La inviolabilidad de la persona del Rey, proclamada en el artículo 56.3 de la Constitución, se explica por el propósito de evitar así, radicalmente, toda maniobra dirigida al desgaste de la que sería piedra angular de nuestra transición democrática. Se explica, pero es insostenible en estos tiempos, precisamente democráticos, en los que no cabe argumentar con un reinado por la gracia de Dios y una persona que vendría a ser su representante en el ámbito no estrictamente religioso. Nadie puede quedar impune por nacimiento o jerarquía.
Un violador, estafador u homicida imprudente en el tráfico viario deben pagar -ésta es la expresión popular- al margen de su condición social o institucional. No faltan, en efecto, juristas que en esa línea, pero respetando el texto constitucional, interpretan muy restrictivamente el precepto hasta reducir su aplicación a la conducta del monarca como tal, de forma que estaría excluida su vida privada. Yo mismo me sumaría a dicha interpretación si no fuera por la absoluta ausencia de previsiones sobre el aforamiento del Rey al margen de sus funciones específicas.
Lo que siempre me ha sorprendido y ahora lo comento al hilo de las últimas apariciones del Rey Juan Carlos I en Londres y Atenas, de su cambio de domicilio fiscal y de la recientemente estrenada compañía de su nieto Froilán, es que nadie parece haber reparado en que la inviolabilidad real podrá ser más o menos amplia pero ciñéndose siempre a la persona del Rey.
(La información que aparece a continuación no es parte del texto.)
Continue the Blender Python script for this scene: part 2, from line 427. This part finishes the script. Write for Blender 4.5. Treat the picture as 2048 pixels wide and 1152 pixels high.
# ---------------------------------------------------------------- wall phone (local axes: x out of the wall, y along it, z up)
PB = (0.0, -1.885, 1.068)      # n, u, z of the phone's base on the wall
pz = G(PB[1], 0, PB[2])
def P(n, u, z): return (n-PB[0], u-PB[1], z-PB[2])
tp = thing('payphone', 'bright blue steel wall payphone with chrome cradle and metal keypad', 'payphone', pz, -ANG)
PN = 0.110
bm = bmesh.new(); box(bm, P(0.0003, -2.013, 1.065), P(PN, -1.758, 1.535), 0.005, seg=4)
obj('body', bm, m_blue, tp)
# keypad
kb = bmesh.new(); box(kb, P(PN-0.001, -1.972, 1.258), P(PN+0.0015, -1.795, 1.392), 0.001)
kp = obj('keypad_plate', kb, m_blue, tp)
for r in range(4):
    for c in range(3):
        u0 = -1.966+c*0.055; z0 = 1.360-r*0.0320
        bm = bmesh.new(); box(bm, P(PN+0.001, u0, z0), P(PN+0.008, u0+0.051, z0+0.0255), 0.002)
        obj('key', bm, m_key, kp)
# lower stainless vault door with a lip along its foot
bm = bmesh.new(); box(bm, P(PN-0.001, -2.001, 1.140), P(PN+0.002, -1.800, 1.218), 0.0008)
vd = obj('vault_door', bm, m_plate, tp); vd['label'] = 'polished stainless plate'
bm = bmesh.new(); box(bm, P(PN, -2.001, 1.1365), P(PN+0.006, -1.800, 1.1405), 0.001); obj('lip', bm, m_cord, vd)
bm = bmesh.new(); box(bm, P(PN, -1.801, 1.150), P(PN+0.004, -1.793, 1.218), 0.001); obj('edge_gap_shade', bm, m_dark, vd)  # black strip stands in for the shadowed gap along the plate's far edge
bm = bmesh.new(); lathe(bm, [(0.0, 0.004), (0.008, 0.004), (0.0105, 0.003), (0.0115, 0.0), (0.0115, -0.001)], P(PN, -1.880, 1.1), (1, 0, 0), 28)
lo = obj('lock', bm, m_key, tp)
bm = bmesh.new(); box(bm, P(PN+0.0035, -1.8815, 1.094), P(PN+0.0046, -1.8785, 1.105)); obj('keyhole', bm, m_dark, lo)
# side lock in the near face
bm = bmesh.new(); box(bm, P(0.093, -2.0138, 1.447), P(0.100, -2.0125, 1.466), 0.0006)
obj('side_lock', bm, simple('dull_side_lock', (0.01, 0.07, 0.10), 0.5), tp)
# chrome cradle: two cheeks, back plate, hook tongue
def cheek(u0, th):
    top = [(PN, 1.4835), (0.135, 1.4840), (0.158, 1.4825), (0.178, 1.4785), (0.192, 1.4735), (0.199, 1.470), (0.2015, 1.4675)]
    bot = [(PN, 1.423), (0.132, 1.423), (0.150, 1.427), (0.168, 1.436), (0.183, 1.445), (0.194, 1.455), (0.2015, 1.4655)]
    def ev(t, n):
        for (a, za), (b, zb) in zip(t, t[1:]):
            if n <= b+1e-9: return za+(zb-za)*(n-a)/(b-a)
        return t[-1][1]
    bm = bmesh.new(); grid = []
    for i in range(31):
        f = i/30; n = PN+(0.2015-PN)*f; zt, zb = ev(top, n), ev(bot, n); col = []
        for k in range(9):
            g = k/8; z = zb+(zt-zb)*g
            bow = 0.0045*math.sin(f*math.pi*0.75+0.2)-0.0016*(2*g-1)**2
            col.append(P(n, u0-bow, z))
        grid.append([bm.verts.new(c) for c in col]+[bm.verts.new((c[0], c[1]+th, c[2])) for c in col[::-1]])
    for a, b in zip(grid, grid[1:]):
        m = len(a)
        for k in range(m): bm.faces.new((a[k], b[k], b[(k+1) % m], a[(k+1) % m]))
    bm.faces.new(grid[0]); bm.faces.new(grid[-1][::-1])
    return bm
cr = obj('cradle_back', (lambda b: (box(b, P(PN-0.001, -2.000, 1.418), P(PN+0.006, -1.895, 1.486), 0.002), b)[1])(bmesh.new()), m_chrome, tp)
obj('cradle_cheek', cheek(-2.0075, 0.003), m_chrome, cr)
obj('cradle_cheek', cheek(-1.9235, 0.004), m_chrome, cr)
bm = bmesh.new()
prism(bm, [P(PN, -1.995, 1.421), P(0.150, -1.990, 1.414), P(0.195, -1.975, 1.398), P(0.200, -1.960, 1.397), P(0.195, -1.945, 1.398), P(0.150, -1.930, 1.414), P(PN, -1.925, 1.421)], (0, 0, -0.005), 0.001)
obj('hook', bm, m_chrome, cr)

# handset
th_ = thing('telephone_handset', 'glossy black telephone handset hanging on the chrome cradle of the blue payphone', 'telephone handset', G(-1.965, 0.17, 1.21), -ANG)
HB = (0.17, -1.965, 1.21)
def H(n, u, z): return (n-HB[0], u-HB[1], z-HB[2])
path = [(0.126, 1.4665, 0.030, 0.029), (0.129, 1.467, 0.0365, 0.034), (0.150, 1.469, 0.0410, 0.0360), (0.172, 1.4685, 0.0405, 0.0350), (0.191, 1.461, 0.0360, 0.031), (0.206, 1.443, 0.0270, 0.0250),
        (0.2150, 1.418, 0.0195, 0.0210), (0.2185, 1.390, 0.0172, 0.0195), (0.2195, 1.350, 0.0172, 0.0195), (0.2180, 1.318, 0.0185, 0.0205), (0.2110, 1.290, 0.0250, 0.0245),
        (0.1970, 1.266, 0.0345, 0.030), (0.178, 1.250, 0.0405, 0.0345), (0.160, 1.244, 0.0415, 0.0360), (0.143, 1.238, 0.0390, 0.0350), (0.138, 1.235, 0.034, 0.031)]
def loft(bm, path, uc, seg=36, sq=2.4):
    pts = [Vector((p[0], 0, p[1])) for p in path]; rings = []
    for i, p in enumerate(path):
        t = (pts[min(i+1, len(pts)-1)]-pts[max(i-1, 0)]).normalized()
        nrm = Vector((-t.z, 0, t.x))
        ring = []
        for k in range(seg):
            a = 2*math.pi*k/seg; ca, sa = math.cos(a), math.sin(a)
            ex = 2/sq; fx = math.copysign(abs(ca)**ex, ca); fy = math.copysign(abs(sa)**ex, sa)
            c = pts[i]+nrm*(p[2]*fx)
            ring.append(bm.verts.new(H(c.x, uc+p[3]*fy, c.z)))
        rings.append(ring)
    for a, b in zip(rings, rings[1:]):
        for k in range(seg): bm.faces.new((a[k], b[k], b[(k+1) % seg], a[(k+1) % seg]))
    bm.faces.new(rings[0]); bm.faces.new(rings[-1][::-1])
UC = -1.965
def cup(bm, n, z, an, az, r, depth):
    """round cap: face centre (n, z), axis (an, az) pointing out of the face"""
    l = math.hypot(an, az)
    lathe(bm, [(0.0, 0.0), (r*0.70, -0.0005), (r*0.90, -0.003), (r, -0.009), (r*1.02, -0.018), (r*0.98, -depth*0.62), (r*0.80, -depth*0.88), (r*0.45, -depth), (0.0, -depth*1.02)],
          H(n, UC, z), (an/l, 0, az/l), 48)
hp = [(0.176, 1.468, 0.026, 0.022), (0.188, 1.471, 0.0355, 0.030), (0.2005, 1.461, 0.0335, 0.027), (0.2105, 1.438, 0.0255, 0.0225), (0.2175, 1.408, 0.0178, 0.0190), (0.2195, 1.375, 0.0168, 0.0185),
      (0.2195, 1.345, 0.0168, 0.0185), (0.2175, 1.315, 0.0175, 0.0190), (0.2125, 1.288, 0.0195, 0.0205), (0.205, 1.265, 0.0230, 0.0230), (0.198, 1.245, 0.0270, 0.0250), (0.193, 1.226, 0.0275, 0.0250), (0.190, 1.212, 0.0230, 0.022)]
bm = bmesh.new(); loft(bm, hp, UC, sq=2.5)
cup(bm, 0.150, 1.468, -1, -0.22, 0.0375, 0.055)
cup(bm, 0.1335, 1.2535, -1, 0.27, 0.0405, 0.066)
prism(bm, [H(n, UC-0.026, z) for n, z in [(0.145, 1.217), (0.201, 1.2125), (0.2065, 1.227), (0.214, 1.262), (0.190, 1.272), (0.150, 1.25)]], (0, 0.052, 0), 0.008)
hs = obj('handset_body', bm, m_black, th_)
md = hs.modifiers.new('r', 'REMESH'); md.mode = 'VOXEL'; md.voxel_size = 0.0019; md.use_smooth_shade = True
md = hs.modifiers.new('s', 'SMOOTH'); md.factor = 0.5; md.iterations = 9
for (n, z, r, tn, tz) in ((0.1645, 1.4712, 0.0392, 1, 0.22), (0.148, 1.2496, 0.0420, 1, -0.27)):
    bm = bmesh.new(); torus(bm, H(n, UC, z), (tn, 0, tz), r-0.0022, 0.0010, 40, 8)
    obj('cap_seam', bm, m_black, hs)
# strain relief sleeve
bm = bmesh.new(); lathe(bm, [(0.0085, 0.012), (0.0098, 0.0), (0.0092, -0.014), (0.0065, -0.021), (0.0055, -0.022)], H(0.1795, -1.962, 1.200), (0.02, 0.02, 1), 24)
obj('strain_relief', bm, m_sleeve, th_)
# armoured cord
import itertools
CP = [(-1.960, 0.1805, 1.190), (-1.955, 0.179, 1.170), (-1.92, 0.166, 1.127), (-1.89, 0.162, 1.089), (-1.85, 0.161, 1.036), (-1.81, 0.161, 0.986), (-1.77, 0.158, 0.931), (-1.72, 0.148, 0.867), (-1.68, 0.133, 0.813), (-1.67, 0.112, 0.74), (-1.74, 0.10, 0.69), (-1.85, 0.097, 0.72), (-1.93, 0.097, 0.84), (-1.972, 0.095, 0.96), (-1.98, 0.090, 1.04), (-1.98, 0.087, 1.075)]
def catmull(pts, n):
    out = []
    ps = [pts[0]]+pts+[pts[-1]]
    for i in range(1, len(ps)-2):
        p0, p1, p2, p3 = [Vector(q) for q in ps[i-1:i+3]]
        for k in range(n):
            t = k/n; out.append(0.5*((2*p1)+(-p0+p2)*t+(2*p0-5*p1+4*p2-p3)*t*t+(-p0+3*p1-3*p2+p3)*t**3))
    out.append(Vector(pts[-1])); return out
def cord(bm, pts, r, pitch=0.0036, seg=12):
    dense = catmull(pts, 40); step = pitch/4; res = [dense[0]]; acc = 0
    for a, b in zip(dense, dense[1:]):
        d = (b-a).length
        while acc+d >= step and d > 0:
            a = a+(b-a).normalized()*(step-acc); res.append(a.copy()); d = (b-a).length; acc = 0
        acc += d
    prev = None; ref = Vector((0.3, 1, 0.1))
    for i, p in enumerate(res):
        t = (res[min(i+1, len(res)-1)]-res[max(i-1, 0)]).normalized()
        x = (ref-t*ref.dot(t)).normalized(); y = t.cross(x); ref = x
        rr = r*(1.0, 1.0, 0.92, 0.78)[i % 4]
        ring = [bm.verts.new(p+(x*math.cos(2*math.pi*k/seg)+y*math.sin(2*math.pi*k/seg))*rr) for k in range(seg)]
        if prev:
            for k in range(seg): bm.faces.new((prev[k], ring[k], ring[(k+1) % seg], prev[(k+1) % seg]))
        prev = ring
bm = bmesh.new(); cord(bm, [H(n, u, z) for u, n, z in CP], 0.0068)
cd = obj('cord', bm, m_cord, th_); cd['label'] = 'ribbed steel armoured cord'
Quizá esta extensión a otras personas tenga algo que ver con la tolerante actitud de la sociedad española en general respecto a la conducta de quien fuera nuestro Rey efectivo durante muchos años. Se sacrificaba con las molestias de largos viajes en beneficio de nuestras grandes empresas. También fue muy aplaudido por el famoso “¿por qué no te callas?”, lanzado con cierto aire barriobajero contra el presidente venezolano Chávez durante una reunión al más alto nivel con los representantes de los países hispanoamericanos. Y hasta sus escarceos amorosos (presuntos, naturalmente), sobre todo con una señora o señorita de cuyo nombre no quiero acordarme, eran vistos con benevolencia y un poco de envidia, como si de algo muy nuestro se tratase. Casi nadie se preguntaba en voz alta o letra impresa por el posible dispendio de fondos reservados o gastos a cuenta de nuestros servicios de inteligencia.
Todo valía y el Rey era inviolable, pero este privilegio no alcanzaba ni alcanza a las personas que participasen en alguna acción delictiva del monarca. Pese a no existir mayor inviolabilidad que la de los muertos, el fallecimiento de uno de los implicados en un delito, aunque sea el autor material o inspirador de los hechos, no exime de responsabilidad penal a quienes fueron al menos sus cómplices.
Tras haber utilizado anteriormente una expresión cervantina, bien vale finalizar con Miguel Delibes. La sombra de la inviolabilidad personal del Rey no es alargada como la del ciprés. Más bien carece de sombra para terceros.